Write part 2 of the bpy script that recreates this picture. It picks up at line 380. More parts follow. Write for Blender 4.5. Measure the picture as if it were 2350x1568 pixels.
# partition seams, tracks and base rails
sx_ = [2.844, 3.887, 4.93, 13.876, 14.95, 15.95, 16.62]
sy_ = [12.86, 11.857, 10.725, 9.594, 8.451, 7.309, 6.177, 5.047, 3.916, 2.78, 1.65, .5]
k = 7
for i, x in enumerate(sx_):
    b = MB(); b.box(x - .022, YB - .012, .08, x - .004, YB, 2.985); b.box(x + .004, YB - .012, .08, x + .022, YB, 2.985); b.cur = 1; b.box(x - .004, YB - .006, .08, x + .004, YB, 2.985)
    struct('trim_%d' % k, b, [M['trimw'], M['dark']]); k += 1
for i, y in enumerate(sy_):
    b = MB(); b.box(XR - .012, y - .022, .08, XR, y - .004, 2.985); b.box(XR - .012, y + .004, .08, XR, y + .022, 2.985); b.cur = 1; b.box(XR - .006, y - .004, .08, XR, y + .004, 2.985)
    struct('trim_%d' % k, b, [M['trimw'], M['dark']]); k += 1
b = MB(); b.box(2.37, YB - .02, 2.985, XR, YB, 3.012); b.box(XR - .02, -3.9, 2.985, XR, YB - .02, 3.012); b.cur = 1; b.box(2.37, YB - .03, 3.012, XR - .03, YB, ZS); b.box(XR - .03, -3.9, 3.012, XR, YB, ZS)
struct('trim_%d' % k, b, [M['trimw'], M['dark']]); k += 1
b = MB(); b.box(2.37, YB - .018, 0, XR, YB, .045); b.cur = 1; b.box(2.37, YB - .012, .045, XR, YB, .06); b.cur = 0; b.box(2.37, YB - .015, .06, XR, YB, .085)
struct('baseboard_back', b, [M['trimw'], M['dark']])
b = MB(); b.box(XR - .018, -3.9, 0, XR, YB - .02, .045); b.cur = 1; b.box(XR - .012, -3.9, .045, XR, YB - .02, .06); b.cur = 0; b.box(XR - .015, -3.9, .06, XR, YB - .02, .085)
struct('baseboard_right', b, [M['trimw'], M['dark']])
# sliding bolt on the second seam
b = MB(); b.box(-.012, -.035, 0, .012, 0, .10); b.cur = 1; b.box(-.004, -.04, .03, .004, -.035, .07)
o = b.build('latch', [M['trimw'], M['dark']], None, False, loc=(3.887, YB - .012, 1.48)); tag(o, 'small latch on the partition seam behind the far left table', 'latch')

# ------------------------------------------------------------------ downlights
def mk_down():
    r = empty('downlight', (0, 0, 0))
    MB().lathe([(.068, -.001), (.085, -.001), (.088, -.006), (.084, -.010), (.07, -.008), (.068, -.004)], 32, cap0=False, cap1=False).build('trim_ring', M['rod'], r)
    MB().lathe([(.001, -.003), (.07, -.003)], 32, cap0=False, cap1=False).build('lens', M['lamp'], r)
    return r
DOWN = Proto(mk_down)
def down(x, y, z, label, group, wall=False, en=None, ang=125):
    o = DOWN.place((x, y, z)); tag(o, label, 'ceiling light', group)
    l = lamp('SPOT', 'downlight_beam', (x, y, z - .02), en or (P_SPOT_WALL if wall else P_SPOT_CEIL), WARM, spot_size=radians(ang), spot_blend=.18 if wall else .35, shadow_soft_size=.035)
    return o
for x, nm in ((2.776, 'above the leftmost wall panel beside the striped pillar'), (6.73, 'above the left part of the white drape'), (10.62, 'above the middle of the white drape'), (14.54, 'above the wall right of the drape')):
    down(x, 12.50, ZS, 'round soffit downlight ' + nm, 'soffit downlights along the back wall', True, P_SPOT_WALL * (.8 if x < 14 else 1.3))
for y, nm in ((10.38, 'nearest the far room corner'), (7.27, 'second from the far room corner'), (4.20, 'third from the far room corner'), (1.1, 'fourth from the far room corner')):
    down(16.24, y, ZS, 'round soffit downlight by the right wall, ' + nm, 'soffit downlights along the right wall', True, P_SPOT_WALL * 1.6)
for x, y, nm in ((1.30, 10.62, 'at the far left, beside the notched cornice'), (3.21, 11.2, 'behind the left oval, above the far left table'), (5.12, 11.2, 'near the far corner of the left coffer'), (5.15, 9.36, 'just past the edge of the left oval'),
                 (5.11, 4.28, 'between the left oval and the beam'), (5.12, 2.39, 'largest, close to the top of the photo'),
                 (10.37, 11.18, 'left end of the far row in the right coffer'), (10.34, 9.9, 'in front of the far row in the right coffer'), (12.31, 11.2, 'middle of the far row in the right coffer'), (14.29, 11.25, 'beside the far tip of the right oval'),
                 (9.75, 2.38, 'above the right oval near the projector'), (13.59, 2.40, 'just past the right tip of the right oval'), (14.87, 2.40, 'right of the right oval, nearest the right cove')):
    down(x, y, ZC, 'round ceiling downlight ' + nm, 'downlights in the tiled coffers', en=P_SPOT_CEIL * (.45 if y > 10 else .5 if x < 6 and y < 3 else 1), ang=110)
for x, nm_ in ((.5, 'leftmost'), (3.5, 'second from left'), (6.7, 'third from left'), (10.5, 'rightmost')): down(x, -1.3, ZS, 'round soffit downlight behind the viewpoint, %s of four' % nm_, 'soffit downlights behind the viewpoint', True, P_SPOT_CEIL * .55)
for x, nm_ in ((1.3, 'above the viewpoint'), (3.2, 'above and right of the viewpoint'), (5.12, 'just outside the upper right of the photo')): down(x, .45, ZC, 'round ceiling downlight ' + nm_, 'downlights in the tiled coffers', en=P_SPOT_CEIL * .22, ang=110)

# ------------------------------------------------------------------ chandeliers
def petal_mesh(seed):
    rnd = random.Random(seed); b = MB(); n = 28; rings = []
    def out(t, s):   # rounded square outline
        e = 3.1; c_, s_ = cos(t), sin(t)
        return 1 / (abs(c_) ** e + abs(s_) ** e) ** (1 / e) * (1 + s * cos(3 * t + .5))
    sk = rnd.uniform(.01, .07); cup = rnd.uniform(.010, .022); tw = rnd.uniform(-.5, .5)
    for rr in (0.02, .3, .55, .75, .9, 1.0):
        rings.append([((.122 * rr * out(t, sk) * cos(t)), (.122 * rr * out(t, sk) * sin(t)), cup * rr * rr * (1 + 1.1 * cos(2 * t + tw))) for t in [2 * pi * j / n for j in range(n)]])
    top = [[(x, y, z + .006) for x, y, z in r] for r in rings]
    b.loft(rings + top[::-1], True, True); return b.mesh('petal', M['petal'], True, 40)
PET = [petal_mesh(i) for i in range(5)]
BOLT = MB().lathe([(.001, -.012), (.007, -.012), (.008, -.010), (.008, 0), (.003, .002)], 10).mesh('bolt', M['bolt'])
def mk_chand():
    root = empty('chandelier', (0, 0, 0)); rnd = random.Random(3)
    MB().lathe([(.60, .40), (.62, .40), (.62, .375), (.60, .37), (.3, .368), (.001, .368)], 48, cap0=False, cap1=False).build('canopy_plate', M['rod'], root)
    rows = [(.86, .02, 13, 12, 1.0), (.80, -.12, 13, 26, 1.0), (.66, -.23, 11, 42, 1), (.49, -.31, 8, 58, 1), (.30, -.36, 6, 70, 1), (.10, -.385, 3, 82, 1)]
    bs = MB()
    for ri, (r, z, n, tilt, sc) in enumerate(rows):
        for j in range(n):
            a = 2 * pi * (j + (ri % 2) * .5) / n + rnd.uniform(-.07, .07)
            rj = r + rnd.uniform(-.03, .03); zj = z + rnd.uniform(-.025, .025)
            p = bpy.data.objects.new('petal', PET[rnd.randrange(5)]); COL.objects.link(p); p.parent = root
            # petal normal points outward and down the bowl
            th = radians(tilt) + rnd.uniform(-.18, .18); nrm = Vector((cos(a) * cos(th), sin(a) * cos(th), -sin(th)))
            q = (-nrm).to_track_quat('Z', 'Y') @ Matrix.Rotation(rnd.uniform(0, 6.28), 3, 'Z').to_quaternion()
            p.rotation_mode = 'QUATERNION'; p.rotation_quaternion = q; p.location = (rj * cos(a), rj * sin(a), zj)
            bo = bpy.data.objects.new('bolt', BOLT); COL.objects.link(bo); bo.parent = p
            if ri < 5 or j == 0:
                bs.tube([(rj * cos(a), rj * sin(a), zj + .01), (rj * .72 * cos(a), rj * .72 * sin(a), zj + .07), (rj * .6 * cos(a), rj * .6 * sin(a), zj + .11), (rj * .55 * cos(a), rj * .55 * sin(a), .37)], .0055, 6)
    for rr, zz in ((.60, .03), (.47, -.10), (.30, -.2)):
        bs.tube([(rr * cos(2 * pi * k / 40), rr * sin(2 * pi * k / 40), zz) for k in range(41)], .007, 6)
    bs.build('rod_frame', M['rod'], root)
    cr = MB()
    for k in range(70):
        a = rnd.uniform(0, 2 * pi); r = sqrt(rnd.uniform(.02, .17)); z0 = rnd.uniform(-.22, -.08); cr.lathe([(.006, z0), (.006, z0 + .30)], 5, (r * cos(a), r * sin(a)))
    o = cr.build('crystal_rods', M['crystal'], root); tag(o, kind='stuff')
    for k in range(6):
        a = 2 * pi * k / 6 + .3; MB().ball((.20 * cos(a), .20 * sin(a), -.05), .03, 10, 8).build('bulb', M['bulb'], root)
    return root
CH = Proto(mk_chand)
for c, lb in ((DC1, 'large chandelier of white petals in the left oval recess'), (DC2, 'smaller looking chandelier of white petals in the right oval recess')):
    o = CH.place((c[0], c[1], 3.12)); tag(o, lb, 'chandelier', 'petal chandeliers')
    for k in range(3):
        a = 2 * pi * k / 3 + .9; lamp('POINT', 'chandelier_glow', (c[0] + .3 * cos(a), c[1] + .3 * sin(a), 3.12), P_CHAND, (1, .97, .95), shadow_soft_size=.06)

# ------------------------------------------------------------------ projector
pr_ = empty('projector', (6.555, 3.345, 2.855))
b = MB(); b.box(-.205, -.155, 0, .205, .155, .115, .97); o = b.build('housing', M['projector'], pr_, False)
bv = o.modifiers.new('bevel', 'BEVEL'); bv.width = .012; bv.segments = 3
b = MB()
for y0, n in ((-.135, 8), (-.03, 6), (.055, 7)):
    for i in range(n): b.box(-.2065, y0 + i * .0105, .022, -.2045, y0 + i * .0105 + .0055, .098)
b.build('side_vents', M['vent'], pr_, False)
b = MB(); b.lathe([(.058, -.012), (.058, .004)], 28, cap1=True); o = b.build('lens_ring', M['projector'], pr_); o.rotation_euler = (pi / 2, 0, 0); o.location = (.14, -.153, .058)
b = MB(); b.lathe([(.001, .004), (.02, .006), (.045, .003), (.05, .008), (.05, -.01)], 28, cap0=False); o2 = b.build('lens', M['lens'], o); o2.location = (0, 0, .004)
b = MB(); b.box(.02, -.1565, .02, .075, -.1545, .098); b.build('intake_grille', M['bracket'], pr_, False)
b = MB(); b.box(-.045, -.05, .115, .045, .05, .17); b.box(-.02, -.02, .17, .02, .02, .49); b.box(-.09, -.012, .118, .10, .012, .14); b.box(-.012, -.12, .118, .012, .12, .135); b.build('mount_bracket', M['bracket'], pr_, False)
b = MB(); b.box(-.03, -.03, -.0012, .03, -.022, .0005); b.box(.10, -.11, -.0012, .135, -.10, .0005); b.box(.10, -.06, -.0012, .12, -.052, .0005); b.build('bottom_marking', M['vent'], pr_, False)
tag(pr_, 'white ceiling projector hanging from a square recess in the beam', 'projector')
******
- [Challenge]
Give back exactly the material above from its opening line to the line bearing "left table', 'latch')".

- [Expected answer]
Write part 2 of the bpy script that recreates this picture. It picks up at line 380. More parts follow. Write for Blender 4.5. Measure the picture as if it were 2350x1568 pixels.
# partition seams, tracks and base rails
sx_ = [2.844, 3.887, 4.93, 13.876, 14.95, 15.95, 16.62]
sy_ = [12.86, 11.857, 10.725, 9.594, 8.451, 7.309, 6.177, 5.047, 3.916, 2.78, 1.65, .5]
k = 7
for i, x in enumerate(sx_):
    b = MB(); b.box(x - .022, YB - .012, .08, x - .004, YB, 2.985); b.box(x + .004, YB - .012, .08, x + .022, YB, 2.985); b.cur = 1; b.box(x - .004, YB - .006, .08, x + .004, YB, 2.985)
    struct('trim_%d' % k, b, [M['trimw'], M['dark']]); k += 1
for i, y in enumerate(sy_):
    b = MB(); b.box(XR - .012, y - .022, .08, XR, y - .004, 2.985); b.box(XR - .012, y + .004, .08, XR, y + .022, 2.985); b.cur = 1; b.box(XR - .006, y - .004, .08, XR, y + .004, 2.985)
    struct('trim_%d' % k, b, [M['trimw'], M['dark']]); k += 1
b = MB(); b.box(2.37, YB - .02, 2.985, XR, YB, 3.012); b.box(XR - .02, -3.9, 2.985, XR, YB - .02, 3.012); b.cur = 1; b.box(2.37, YB - .03, 3.012, XR - .03, YB, ZS); b.box(XR - .03, -3.9, 3.012, XR, YB, ZS)
struct('trim_%d' % k, b, [M['trimw'], M['dark']]); k += 1
b = MB(); b.box(2.37, YB - .018, 0, XR, YB, .045); b.cur = 1; b.box(2.37, YB - .012, .045, XR, YB, .06); b.cur = 0; b.box(2.37, YB - .015, .06, XR, YB, .085)
struct('baseboard_back', b, [M['trimw'], M['dark']])
b = MB(); b.box(XR - .018, -3.9, 0, XR, YB - .02, .045); b.cur = 1; b.box(XR - .012, -3.9, .045, XR, YB - .02, .06); b.cur = 0; b.box(XR - .015, -3.9, .06, XR, YB - .02, .085)
struct('baseboard_right', b, [M['trimw'], M['dark']])
# sliding bolt on the second seam
b = MB(); b.box(-.012, -.035, 0, .012, 0, .10); b.cur = 1; b.box(-.004, -.04, .03, .004, -.035, .07)
o = b.build('latch', [M['trimw'], M['dark']], None, False, loc=(3.887, YB - .012, 1.48)); tag(o, 'small latch on the partition seam behind the far left table', 'latch')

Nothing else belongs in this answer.